Cet emballement nous semble prématuré et excessif.

L’inflation n’est pas un mécanisme qui restitue de façon instantanée les pressions qu’il subit. La nature de l’inflation s’apparente plutôt à un fluide qui se répand puis imprègne le tissu économique. Elle procède par lente contamination des acteurs.

De nombreuses sociétés n’ont pas encore subi les effets de hausses des prix du fait de couvertures propices qui les ont mises à l’abri en 2022. De même que de nombreux tarifs n’ont pas encore atteint leur date de renouvellement, ces couvertures vont progressivement arriver à leur terme courant 2023.

Le baril de brent qui est actuellement largement en-dessous de son niveau d’avant-guerre d’Ukraine n’est pas nécessairement une bonne référence quand on sait que les tarifs d’électricité, indexés sur le prix du gaz, vont augmenter dans des proportions considérables en 2023.

L’euro a baissé de 10% face au dollar depuis début 2022, or les matières premières et les intrants sont facturés en dollars ce qui renchérit d’autant le prix de nombreux produits importés. Le salaire de base allemand a augmenté de plus de 21% depuis le début de l’année. Il est évident qu’une telle augmentation va se répercuter sur la formation du prix de revient de nombreuses entreprises. Mais il est aussi probable que cette augmentation sera contagieuse et incitera d’autres salariés à réclamer une revalorisation de leur traitement.

Le nombre de demandes d’emploi insatisfaites ne cesse de progresser, presque partout. Simultanément, le poids relatif de la population active ne cesse de diminuer. Il est clair que la raréfaction relative des demandeurs d’emploi constitue une tendance de fond qui suggère des salaires durablement orientés à la hausse.

La remontée des taux va nécessairement renchérir le coût de la dette, freiner l’investissement et détériorer les bilans.

La réduction du bilan des banques centrales a tout juste commencé. Ses effets ne laisseront pas indemnes !

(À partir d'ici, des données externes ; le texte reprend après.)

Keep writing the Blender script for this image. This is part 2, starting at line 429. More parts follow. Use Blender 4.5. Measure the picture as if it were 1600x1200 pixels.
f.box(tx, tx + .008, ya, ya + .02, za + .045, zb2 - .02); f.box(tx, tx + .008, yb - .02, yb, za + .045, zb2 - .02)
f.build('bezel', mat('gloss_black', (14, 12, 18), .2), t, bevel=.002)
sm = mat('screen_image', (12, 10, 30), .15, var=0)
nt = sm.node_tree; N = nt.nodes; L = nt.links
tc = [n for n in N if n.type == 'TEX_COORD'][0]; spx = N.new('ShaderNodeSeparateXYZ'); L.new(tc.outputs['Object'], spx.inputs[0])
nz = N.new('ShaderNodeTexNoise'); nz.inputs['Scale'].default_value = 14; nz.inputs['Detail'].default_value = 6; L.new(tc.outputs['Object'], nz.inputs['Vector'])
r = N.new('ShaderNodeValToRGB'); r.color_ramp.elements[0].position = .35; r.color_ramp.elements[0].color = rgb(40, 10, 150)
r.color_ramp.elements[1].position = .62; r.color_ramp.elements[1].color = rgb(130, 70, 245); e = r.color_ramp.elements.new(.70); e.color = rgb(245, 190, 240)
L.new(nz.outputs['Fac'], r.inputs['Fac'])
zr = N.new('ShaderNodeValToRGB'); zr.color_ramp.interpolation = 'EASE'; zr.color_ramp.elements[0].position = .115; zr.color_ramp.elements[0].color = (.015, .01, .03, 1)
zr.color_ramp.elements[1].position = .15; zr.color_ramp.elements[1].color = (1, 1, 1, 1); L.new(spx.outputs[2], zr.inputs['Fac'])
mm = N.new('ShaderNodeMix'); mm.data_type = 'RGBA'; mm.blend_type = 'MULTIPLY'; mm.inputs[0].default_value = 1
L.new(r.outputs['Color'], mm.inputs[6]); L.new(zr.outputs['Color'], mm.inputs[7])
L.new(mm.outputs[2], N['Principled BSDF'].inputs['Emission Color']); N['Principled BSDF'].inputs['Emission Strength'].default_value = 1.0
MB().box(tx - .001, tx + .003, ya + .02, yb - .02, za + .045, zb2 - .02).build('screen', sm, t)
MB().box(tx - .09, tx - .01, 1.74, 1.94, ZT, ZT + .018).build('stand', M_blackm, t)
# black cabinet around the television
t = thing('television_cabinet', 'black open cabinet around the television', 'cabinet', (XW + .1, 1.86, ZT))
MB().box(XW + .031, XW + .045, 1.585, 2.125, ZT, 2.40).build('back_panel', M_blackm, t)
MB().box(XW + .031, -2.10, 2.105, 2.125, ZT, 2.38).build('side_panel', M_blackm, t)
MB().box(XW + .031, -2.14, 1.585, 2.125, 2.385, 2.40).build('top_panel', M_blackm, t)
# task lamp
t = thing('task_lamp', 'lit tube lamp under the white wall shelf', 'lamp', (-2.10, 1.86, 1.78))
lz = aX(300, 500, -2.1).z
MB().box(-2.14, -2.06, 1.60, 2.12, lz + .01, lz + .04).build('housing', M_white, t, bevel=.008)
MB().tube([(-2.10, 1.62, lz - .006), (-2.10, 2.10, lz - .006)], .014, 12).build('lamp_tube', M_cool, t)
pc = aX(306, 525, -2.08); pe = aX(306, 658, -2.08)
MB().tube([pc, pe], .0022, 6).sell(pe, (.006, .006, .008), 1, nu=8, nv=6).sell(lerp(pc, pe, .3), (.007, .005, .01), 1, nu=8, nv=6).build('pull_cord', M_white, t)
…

On comprend la nécessité de savoir attendre pour mesurer l’impact de la diffusion de l’inflation et de la remontée des taux d’intérêt. Les marchés assimilent un ralentissement de l’accélération à une baisse de niveau absolu ; les quelques constats ci-dessus illustrent la fragilité de l’optimisme ambiant. Les résultats des entreprises ont été de bonne facture au 3ème trimestre et demeurent plutôt bien orientés.

Les résultats publiés reflètent encore l’effet prix positif. Bien avisées, les entreprises ont su s’adapter rapidement. Mais l’effet volume, négatif et plus pernicieux, devrait suivre.

Les augmentations de tarif répétées vont bientôt rencontrer une plus grande résistance et affecter les marges.

Simultanément, la contraction du pouvoir d’achat du consommateur va entraîner une baisse de la demande tandis que les mesures de soutien ciblées trouveront progressivement leurs limites.

Le recul de l’inflation se fera au prix d’un ralentissement d’activité généralisé. Le chômage devrait repartir à la hausse et contribuer à une dégradation du climat social.

Les marchés financiers se veulent confiants mais le temps est à l’œuvre et 2023 pourrait révéler les effets d’un « murissement » trop longtemps ignoré.

Avant de retrouver la confiance, les marchés doivent admettre une phase intermédiaire plus difficile.